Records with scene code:

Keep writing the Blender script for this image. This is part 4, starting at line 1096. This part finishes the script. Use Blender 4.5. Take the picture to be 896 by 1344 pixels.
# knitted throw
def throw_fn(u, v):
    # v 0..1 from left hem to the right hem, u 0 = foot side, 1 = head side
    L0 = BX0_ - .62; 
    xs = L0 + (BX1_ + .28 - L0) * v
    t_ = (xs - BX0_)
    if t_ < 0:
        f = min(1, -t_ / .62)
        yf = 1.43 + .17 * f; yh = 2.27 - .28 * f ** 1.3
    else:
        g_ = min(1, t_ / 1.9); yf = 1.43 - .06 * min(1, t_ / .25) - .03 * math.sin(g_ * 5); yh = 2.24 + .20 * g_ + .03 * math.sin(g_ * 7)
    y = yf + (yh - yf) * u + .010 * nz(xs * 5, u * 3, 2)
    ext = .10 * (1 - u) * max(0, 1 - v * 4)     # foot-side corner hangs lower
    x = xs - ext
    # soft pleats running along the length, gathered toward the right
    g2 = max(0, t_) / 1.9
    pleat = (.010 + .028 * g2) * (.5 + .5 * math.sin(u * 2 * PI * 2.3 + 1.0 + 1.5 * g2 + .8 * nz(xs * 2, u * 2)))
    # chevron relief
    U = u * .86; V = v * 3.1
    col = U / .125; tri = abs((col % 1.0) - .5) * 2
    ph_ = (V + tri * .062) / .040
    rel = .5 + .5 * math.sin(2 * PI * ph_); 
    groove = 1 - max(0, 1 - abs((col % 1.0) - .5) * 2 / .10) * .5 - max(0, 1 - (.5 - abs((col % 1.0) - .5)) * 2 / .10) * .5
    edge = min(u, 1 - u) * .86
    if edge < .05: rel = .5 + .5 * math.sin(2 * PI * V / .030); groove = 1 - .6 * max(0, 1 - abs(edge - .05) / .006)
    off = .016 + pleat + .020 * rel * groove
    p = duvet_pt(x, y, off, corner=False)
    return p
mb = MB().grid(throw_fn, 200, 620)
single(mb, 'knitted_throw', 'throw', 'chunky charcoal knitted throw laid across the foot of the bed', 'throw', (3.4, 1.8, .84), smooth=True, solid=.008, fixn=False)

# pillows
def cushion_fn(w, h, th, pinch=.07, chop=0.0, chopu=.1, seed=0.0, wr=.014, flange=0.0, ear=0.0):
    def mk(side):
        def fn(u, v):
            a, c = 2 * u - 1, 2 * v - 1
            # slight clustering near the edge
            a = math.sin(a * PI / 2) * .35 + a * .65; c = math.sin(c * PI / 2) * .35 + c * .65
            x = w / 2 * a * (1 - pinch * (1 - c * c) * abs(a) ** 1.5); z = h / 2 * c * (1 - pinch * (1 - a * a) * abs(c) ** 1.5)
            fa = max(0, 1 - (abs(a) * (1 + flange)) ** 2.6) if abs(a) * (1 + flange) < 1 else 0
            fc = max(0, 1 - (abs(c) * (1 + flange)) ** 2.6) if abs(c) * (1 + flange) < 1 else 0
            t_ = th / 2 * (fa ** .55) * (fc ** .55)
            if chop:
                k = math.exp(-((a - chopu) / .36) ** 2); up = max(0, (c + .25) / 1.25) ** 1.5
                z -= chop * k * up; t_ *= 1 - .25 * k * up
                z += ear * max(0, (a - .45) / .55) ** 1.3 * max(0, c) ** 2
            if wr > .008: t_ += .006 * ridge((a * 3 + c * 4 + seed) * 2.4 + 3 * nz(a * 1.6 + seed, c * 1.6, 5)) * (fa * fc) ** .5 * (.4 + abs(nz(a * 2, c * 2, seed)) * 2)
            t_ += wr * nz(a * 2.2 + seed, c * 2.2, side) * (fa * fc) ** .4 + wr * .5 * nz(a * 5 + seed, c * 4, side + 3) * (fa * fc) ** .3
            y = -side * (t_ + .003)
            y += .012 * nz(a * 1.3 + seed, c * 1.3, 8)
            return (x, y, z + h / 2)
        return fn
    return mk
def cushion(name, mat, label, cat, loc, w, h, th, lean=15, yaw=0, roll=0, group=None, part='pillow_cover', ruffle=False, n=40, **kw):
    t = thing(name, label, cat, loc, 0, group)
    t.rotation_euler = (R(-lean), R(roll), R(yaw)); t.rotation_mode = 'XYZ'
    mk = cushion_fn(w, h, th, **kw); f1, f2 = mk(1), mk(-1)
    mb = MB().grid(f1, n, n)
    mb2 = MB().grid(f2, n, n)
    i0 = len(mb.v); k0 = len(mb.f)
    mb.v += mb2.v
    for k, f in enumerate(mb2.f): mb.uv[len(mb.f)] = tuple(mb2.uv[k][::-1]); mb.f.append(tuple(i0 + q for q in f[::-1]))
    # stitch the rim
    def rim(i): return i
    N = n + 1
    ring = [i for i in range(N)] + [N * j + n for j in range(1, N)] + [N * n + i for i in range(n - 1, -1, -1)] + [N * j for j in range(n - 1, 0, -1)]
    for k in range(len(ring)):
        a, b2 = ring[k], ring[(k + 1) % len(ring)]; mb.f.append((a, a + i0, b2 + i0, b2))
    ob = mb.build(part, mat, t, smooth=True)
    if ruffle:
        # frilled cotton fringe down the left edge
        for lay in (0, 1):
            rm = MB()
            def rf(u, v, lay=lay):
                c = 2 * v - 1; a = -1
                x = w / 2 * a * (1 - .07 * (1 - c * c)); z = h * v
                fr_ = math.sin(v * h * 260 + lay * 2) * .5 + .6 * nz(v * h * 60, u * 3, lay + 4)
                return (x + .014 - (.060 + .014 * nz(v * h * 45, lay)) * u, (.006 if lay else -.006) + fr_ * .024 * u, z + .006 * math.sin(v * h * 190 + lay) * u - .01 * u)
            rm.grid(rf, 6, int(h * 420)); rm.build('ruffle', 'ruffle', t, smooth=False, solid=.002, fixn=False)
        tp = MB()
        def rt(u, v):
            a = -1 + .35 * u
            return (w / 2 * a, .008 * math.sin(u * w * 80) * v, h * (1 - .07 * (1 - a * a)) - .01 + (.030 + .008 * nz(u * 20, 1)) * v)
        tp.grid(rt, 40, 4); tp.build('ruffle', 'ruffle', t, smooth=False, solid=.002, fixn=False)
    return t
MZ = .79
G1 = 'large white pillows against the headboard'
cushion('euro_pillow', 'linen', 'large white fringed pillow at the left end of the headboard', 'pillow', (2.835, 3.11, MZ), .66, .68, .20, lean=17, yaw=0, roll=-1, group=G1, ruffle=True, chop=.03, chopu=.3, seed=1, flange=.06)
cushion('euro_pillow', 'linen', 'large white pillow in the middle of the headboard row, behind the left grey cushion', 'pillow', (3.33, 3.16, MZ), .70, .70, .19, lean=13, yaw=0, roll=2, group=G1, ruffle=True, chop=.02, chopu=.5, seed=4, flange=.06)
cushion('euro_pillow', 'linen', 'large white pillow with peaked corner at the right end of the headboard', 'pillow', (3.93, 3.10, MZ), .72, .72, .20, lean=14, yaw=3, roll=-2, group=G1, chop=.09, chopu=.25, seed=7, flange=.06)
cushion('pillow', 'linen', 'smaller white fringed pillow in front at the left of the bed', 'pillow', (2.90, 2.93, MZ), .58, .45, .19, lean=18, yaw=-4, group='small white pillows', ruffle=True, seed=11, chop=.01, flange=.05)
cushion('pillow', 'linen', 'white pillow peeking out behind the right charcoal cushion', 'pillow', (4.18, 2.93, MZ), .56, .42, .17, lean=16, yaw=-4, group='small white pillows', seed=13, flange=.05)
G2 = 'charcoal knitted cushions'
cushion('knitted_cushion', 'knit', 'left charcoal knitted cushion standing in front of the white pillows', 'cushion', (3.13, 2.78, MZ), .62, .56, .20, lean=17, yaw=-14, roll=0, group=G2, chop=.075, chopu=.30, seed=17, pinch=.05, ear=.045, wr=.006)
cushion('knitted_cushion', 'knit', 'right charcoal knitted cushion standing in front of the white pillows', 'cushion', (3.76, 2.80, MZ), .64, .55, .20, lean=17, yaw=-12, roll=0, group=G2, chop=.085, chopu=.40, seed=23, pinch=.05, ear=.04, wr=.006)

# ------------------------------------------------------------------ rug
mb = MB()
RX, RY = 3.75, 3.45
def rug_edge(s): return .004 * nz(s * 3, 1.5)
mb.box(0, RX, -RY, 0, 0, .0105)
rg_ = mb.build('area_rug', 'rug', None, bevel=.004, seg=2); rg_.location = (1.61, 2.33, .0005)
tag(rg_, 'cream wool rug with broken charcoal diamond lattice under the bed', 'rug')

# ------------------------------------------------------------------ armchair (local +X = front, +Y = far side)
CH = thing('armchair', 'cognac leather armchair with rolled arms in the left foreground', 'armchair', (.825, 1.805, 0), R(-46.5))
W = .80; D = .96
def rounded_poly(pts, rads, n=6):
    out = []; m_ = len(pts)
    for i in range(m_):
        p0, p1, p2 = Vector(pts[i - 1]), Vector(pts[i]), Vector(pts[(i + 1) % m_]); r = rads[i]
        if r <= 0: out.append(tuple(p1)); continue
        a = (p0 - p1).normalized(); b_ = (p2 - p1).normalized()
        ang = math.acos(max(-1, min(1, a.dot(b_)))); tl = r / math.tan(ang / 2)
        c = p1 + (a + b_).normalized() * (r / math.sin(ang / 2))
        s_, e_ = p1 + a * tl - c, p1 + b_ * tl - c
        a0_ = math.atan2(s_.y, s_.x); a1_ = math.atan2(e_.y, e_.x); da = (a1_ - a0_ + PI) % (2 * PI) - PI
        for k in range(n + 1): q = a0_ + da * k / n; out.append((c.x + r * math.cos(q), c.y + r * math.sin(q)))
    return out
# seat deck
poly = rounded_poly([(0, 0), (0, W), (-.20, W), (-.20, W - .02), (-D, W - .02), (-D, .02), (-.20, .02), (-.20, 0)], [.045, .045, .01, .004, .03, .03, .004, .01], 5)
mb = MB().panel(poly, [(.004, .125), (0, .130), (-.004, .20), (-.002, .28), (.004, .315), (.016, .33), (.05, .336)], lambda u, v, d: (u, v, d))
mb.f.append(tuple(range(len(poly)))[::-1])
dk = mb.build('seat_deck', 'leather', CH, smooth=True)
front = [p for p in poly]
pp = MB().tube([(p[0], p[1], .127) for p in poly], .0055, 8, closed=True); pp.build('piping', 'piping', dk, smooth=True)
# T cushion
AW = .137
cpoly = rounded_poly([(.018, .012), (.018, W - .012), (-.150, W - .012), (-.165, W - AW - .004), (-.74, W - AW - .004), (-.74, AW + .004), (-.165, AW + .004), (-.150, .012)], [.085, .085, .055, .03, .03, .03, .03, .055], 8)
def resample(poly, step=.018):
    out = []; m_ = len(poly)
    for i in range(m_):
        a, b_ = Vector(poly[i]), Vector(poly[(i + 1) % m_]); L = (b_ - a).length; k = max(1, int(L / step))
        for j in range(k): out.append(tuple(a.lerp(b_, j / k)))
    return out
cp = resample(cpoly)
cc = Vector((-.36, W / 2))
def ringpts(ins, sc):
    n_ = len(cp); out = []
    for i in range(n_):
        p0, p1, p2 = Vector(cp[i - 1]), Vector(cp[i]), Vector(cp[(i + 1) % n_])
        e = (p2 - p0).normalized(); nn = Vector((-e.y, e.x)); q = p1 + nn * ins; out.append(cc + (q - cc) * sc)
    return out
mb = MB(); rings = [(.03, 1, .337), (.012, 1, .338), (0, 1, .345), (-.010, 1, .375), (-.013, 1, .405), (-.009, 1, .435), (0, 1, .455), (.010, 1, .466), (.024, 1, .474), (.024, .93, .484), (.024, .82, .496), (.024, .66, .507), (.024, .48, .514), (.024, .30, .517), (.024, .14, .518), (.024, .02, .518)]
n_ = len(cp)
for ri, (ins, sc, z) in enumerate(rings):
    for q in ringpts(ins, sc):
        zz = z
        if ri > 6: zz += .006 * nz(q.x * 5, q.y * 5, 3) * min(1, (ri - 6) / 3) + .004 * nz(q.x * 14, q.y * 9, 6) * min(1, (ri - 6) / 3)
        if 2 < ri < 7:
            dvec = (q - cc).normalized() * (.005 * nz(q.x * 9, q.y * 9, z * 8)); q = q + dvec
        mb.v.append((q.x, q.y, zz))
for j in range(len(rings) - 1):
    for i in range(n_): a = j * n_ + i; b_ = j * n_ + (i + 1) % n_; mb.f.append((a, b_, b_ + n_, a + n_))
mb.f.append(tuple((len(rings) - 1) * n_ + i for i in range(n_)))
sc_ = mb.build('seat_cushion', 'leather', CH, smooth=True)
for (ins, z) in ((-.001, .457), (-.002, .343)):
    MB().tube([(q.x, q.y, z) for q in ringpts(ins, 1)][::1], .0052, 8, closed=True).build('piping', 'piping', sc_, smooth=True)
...
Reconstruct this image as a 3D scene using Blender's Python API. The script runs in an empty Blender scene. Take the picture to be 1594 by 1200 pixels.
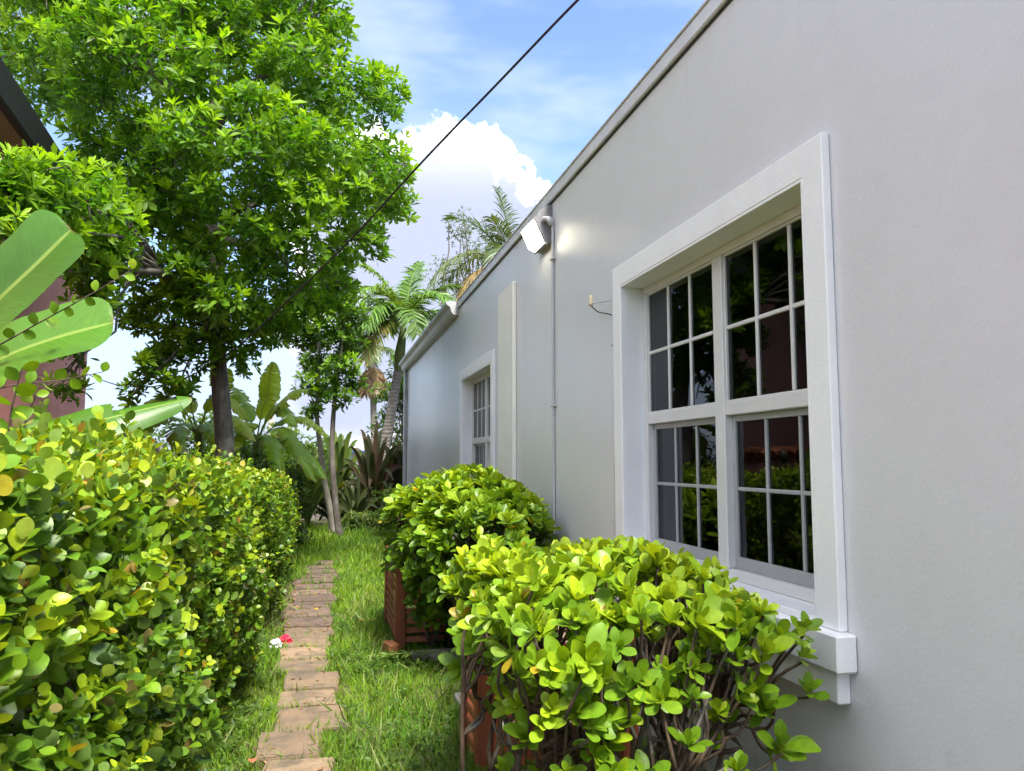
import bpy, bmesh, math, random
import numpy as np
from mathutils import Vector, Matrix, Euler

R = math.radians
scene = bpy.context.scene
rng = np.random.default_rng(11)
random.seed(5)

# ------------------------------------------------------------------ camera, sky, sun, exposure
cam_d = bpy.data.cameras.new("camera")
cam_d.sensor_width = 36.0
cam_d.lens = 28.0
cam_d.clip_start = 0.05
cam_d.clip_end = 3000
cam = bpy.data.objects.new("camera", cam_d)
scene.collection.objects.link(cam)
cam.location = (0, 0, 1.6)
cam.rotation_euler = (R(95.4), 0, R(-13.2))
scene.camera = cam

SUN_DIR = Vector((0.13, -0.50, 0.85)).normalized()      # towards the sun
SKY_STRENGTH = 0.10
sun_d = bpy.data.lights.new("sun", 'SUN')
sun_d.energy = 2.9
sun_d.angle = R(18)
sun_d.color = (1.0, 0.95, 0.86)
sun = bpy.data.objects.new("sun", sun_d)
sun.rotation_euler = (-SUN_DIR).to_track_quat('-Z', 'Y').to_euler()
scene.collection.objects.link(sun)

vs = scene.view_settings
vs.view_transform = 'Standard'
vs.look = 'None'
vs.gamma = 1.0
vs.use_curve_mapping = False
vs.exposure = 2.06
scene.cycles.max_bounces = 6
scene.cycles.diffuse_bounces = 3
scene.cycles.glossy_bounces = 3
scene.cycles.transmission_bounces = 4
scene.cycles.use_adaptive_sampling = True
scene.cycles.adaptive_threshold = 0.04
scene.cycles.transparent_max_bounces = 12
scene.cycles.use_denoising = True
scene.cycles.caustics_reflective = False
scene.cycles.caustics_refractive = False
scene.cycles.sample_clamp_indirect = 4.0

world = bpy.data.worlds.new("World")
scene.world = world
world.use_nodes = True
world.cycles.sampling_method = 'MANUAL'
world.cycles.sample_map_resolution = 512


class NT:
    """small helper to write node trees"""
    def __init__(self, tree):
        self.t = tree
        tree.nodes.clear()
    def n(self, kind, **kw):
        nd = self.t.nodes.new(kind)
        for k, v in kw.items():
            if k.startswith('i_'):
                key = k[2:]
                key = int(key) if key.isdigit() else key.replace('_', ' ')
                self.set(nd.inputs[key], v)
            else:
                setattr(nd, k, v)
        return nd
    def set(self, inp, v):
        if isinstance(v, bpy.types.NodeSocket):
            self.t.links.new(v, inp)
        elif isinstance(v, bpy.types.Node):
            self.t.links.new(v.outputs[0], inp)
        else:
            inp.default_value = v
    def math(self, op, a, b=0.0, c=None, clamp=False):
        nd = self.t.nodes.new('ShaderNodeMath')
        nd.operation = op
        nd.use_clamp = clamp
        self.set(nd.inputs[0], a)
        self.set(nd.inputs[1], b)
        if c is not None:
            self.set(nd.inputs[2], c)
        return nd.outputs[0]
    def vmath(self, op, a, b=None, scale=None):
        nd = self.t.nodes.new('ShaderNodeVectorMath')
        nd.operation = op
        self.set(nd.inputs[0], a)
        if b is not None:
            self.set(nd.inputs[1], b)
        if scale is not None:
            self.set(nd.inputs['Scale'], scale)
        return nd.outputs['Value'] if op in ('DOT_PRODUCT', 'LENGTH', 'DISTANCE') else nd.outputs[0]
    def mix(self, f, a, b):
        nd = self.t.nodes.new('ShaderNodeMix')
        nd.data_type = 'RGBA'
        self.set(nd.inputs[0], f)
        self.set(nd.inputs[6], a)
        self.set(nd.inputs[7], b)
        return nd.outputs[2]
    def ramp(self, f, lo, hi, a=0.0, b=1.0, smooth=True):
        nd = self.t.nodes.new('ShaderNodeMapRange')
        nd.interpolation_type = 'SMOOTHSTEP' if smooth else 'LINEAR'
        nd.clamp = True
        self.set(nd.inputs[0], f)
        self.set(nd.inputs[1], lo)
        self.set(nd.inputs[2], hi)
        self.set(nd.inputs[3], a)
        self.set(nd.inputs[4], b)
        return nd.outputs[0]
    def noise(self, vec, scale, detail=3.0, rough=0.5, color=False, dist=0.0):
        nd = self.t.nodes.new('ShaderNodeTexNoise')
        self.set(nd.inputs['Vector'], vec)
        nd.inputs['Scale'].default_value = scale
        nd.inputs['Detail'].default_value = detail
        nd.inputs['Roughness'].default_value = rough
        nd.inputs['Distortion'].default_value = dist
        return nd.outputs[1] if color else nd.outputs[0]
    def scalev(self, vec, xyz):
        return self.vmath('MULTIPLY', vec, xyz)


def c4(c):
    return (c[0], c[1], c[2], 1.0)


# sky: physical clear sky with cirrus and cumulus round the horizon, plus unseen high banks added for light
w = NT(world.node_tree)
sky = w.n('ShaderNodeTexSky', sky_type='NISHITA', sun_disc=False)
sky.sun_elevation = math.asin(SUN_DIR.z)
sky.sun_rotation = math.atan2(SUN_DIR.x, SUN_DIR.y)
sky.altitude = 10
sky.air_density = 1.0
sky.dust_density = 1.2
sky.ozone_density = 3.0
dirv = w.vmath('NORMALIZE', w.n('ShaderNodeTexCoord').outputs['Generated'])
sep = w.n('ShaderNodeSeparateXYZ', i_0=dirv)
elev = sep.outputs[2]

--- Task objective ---
Looking above, find the stretch of lines that opens with the one holding "Reconstruct this image" and closes with the one holding "random.seed(5)". Copy it exactly, pictures excluded.

--- Answer to the exercise ---
Reconstruct this image as a 3D scene using Blender's Python API. The script runs in an empty Blender scene. Take the picture to be 1594 by 1200 pixels.
import bpy, bmesh, math, random
import numpy as np
from mathutils import Vector, Matrix, Euler

R = math.radians
scene = bpy.context.scene
rng = np.random.default_rng(11)
random.seed(5)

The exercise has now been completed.